Monday 23 November 2009

Riposte

Sitting in the New Rose in Islington on my birthday a friend told me how much he disagreed about what I said about the difference between digital images and those captured by previous technologies. I thought this was pretty bad form. Did he even buy me a drink? I can't remember.


Anyway, undeterred by my astonished outrage, he made the point that the 'historical distance' so evident to me when I look at, say, a victorian photographic portrait, is purely a construct of my own circumstances. To the subject of the portrait, it would have seemed completely new. And further to that, I don't know that the pictures I take with my digital camera today won't look similarly 'historical' to someone in 20 years time. The very act of taking 2-dimensional still pictures might seem quaint and nostalgic.

At least that's what I think he was saying; things were a bit hazey by that time. Anyway, it seemed like a sensible point of view. I still think there is something different about the proliferation and the significance of the image these days, though.

Speaking of history, it's that time, again, where all publications everywhere start churning out lists of what was good or important about the last year or ten, each according to their own prejudices. It seems to be the nature of these things that they try to claim authority, whether it's because they are concocted 'by a panel of musicians, producers, writers and record label bosses' or simply because it is the natural aim of 'top ten' lists to be definitive.

Aside from being a fun way to re-mould the world in your own Orwellian image, the whole project of coming up with top-tens seems a bit of a waste of time, and a lazy way to fill up column inches. It feels rather like those ridiculous 'I Heart 1998' programmes, where F-list celebs bore on nostalgically about things that happened yesterday. Or maybe the purpose of all this list-making really is just to give fools like me something to easily agree or disagree with (either way making us feel better about our own tastes).

Anyway, in an attempt to pass the time, to cement myself as an authority, to hasten the arrival of a totalitarian dystopia, to pander to the vanity of anyone reading, and possibly also just to share some things that I think are pretty good, here is a non-definitive playlist of songs I think are great, from albums I can heartily recommend, all recorded in the last 10 years...
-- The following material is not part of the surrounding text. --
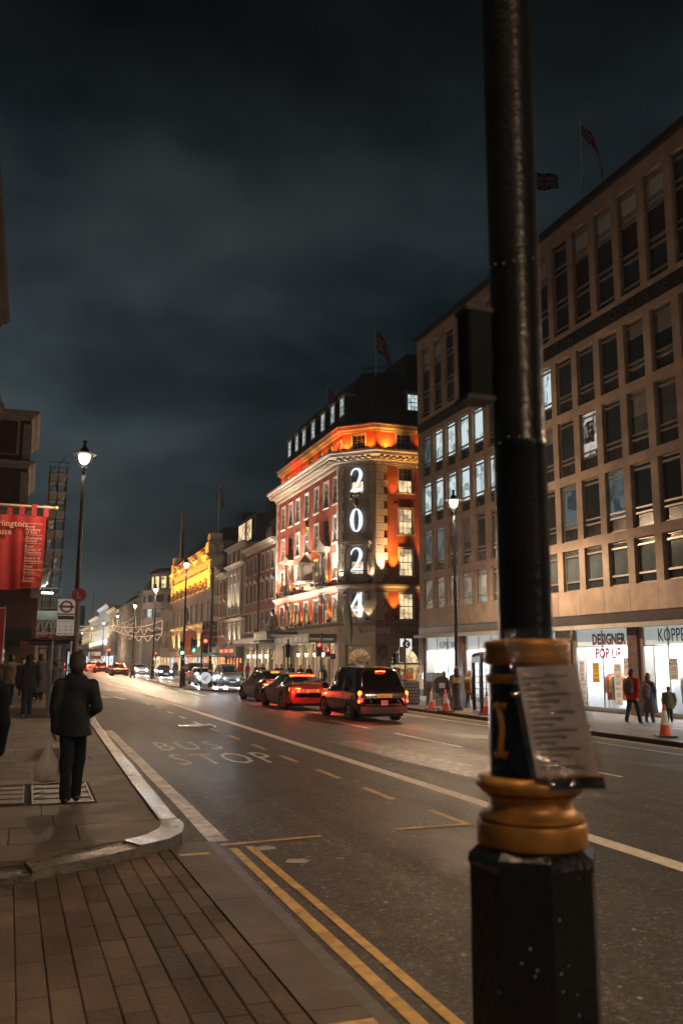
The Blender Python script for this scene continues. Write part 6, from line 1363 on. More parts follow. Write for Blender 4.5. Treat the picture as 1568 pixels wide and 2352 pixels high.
for j in range(nn+1):
    f = j/nn; top = d1.lerp(d0, .03); c = Vector((top.x+.45*f, top.y+.45*f, top.z-3.3*f)); r = .08+.24*math.sin(PI*min(1, f*1.05))**.8
    for i in range(12): a_ = 2*PI*i/12; rr2 = r*(1+.3*math.sin(3*a_)); q.v.append((c.x+rr2*math.cos(a_), c.y+rr2*.8*math.sin(a_), c.z))
for j in range(nn):
    for i in range(12): q.face((j*12+i, j*12+(i+1) % 12, (j+1)*12+(i+1) % 12, (j+1)*12+i))
q.build('cloth', mat('pale_green_cloth', (.30, .33, .25), .8, var=.15, bump=.2, bs=20), t, smooth=True)
# ---------------------------------------------------------------- strings of lights across the street
M_str = emit_mat('string_light', (1, .62, .38), .62)
def garland(y, x0, x1, z0, z1, label, sag=1.2, depth=2.2, slats=False):
    t = thing('light_garland', label, 'christmas lights', (0, y, 0), 0, 'strings of lights across the street'); n = 24
    f = lambda u, o=0: (x0+(x1-x0)*u, 0, z0+(z1-z0)*u-sag*4*u*(1-u)*.5+o)
    for o in (0, -depth): q = MB(); q.tube([f(i/n, o*(.35+.65*i/n)) for i in range(n+1)], .045, 5); q.build('string', M_str, t)
    q = MB(); q.tube([(f(i/60)[0], 0, f(i/60, -depth*.5*(.35+.65*i/60))[2]+.55*math.sin(i*.62)*(.6+.4*math.sin(i*.21))) for i in range(8, 61)], .05, 5); q.build('wavy_string', M_str, t)
    q = MB(); q.tube([(f(i/60)[0], 0, f(i/60, -depth*1.25*(.35+.65*i/60))[2]+.35*math.sin(i*.55)) for i in range(20, 61)], .045, 5); q.build('wavy_string', M_str, t)
    q = MB()
    for i in range(4, 46):
        u = i/46; a, b = f(u, -.1), f(u, -depth*(.35+.65*u)+.1); q.cyl(a, b, .02, None, 4)
    tag(q.build('hanging_wires', mat('dim_wire', (.12, .10, .09), .5), t), kind='stuff')
    q = MB(); q.tube([f(1), f(1, -depth)], .05, 5); q.build('end_string', M_str, t)
garland(135, 11.4, 18.6, 6.6, 7.5, 'nearest wavy string of warm lights slung across the street', 1.3, 2.0); garland(190, 15.6, 20.6, 8.4, 10.6, 'upper string of warm lights farther down the street', .8, 2.4); garland(215, 8, 18, 9, 11, 'farther string of warm lights slung across the street', 1.2, 2.5)
# ================================================================== VEHICLES  (local: x right, y forward, z up, origin on the ground)
M_glassc = mat('car_glass', (.008, .009, .010), .04, var=0, spec=.7)
M_tyre = mat('tyre_rubber', (.014, .014, .014), .75, var=.2)
M_rim = mat('alloy_rim', (.30, .28, .26), .3, metal=.8)
def paint(name, c, metal=.3, rough=.22): return mat('paint_'+name, c, rough, metal=metal, var=.05, vs=2, coat=.6)
M_tail = emit_mat('tail_lamp', (1, .045, .015), 9); M_tailo = emit_mat('brake_bar', (1, .10, .01), 8); M_headl = emit_mat('head_lamp', (.86, .94, 1.0), 60)
M_plate = mat('plate_yellow', (.72, .42, .03), .4, var=0, emit=(1, .55, .05), es=.12)  # faint glow in the plate stands in for its plate lamp
def cr1(P, t):                                        # Catmull-Rom through a list of tuples
    n = len(P); k = min(int(t), n-2); f = t-k
    p0, p1, p2, p3 = P[max(k-1, 0)], P[k], P[k+1], P[min(k+2, n-1)]
    return [.5*(2*b+(c-a)*f+(2*a-5*b+4*c-d)*f*f+(3*b-a-3*c+d)*f**3) for a, b, c, d in zip(p0, p1, p2, p3)]
SPECS = {
 # y, half width, floor, belt, top, roof half width
 'taxi': dict(R=.33, ax=(-1.33, 1.55), st=[(-2.30, .70, .42, .70, .80, .55), (-2.27, .80, .34, .86, .96, .62), (-2.20, .85, .30, 1.02, 1.14, .66), (-2.02, .875, .28, 1.06, 1.46, .64), (-1.82, .885, .28, 1.06, 1.68, .63), (-1.45, .89, .28, 1.06, 1.80, .66), (-.6, .89, .28, 1.05, 1.84, .69), (.2, .89, .28, 1.04, 1.82, .69), (.62, .89, .28, 1.03, 1.70, .68), (.95, .885, .28, 1.02, 1.40, .66), (1.22, .88, .28, 1.0, 1.12, .66), (1.6, .86, .28, .96, 1.04, .6), (2.0, .82, .3, .86, .95, .55), (2.2, .74, .34, .7, .78, .5), (2.29, .6, .42, .56, .62, .4)],
   side=[(.30, .78), (-.52, .22), (-1.42, -.62)], rear=(-2.08, -1.66), front=(.64, 1.16)),
 'fastback': dict(R=.355, ax=(-1.46, 1.48), st=[(-2.48, .72, .45, .62, .70, .5), (-2.45, .84, .36, .80, .88, .6), (-2.36, .90, .28, .92, 1.0, .66), (-2.1, .95, .24, .96, 1.07, .66), (-1.7, .975, .22, .95, 1.17, .62), (-1.2, .98, .2, .93, 1.31, .58), (-.5, .98, .2, .91, 1.43, .58), (.1, .975, .2, .90, 1.44, .58), (.6, .97, .2, .89, 1.34, .58), (1.05, .965, .2, .88, 1.12, .6), (1.35, .96, .2, .87, .98, .62), (1.9, .93, .22, .80, .90, .6), (2.25, .85, .26, .68, .78, .5), (2.42, .72, .32, .56, .62, .4), (2.49, .5, .4, .48, .52, .3)],
   side=[(-.1, .95), (-.95, -.18), (-1.55, -1.02)], rear=(-1.95, -.75), front=(.5, 1.2)),
 'saloon': dict(R=.34, ax=(-1.40, 1.42), st=[(-2.34, .70, .45, .70, .78, .5), (-2.30, .82, .36, .86, .95, .6), (-2.2, .88, .28, .95, 1.04, .66), (-1.9, .90, .24, .96, 1.12, .62), (-1.5, .91, .22, .95, 1.32, .58), (-1.0, .915, .2, .94, 1.46, .58), (-.3, .915, .2, .93, 1.50, .6), (.3, .91, .2, .92, 1.47, .6), (.75, .91, .2, .91, 1.30, .6), (1.15, .905, .2, .9, 1.06, .62), (1.6, .88, .22, .84, .96, .6), (2.0, .82, .26, .74, .84, .5), (2.22, .72, .32, .62, .68, .42), (2.3, .5, .42, .5, .55, .3)],
   side=[(-.05, .9), (-.95, -.12), (-1.5, -1.02)], rear=(-1.85, -1.1), front=(.6, 1.15)),
}
def loft(kind):
    S = SPECS[kind]; st = S['st']; ny, ns = 64, 34; g_ = []
    ts = [(len(st)-1)*i/ny for i in range(ny+1)]
    for t in ts:
        y, w, zf, zb, zt, wr = cr1(st, t); hgt = zt-zb
        wt = wr if hgt > .12 else wr+(w*.93-wr)*min(1, max(0, (.14-hgt)/.08))
        P = [(0, zf), (w*.5, zf), (w*.88, zf+.02), (w*.97, zf+.12), (w, zf+(zb-zf)*.5), (w*.995, zf+(zb-zf)*.82), (w*.965, zb), (wt+(w*.965-wt)*.42, zb+hgt*.45), (wt+.015, zb+hgt*.86), (wt*.85, zt-.03*min(1, hgt*3)), (wt*.45, zt-.005), (0, zt)]
        g_.append([(*cr1(P, (len(P)-1)*j/ns), y) for j in range(ns+1)])
    return g_, ny, ns
def car_meshes(kind):
    S = SPECS[kind]; G, ny, ns = loft(kind); R_ = S['R']; out = {k: MB() for k in ('body', 'side_window', 'rear_window', 'windscreen', 'lower_panel')}
    jb, jr = int(ns*6.05/11), int(ns*8.35/11)
    for sgn in (1, -1):
        for i in range(ny):
            for j in range(ns):
                a, b, c, d = G[i][j], G[i][j+1], G[i+1][j+1], G[i+1][j]; x = (a[0]+c[0])/2; z = (a[1]+c[1])/2; y = (a[2]+c[2])/2
                if any((y-ax)**2+(z-R_)**2 < (R_+.055)**2 for ax in S['ax']) and x > .55: continue
                k = 'body'
                if jb <= j < jr and any(p < y < q for p, q in S['side']) and abs(x) > .5: k = 'side_window'
                elif S['rear'][0] < y < S['rear'][1] and j >= jr-1 and x < .6: k = 'rear_window'
                elif S['front'][0] < y < S['front'][1] and j >= jr-1 and x < .6: k = 'windscreen'
                elif kind == 'taxi' and 4.0 < j/ns*11 < 6.0 and -1.95 < y < 1.9 and x > .6 and z < .93: k = 'lower_panel'
                q = out[k]; n0 = len(q.v); q.v.extend([(sgn*p[0], p[2], p[1]) for p in (a, b, c, d)]); q.face([n0, n0+1, n0+2, n0+3] if sgn < 0 else [n0+3, n0+2, n0+1, n0])
    return out
def finish(q, name, m):
    me = q.mesh(name, m); bm = bmesh.new(); bm.from_mesh(me); bmesh.ops.remove_doubles(bm, verts=bm.verts, dist=.0005); bmesh.ops.recalc_face_normals(bm, faces=bm.faces)
    bm.to_mesh(me); bm.free(); me.polygons.foreach_set('use_smooth', [True]*len(me.polygons)); me.set_sharp_from_angle(angle=R(55)); return me
def wheel(t, x, y, R_, m=None):
    s = 1 if x > 0 else -1
    me = cached(('tyre', R_), lambda: (lambda q: (q.lathe([(R_*.62, -.11), (R_*.93, -.115), (R_, -.08), (R_, .08), (R_*.93, .115), (R_*.62, .11)], 26), q.mesh('tyre', M_tyre, 40))[1])(MB()))
    o = link('wheel', me, t, (x, y, R_), (0, PI/2, 0))
    def rim():
        q = MB(); q.lathe([(.05, -.125), (.08, -.12), (R_*.3, -.10), (R_*.62, -.112), (R_*.63, .112), (R_*.3, .10), (.08, .12), (.05, .125)], 20)
        for k in range(5):
            a = 2*PI*k/5
            for zz_ in (-.118, .118): q.cyl((.05*math.cos(a), .05*math.sin(a), zz_), (R_*.6*math.cos(a), R_*.6*math.sin(a), zz_), .03, None, 5)
        return q.mesh('rim', M_rim, 40)
    link('rim', cached(('rim', R_), rim), o)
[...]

http://open.spotify.com/user/carlostheape/playlist/3GHP0SzOUQFpuOZohtb3Ds

2000 - Mark Kozelek - Find Me, Reuben Olivares
2001 - Susumu Yokota - Flying Cat
2002 - Tom Waits - Watch Her Disappear
2003 - Johnny Cash - The Man Comes Around
2004 - The Divine Comedy - Our Mutual Friend
2005 - Sufjan Stevens - Chicago
2006 - The Mountain Goats - Moon Over Goldsboro
2007 - The Shins - Sleeping Lessons
2008 - The Walkmen - In the New Year
2009 - Wild Beasts - All The King's Men

Even with the above disclaimer I feel the state again that it is not a top ten list by any stretch of the imagination - it's just some good songs, ok?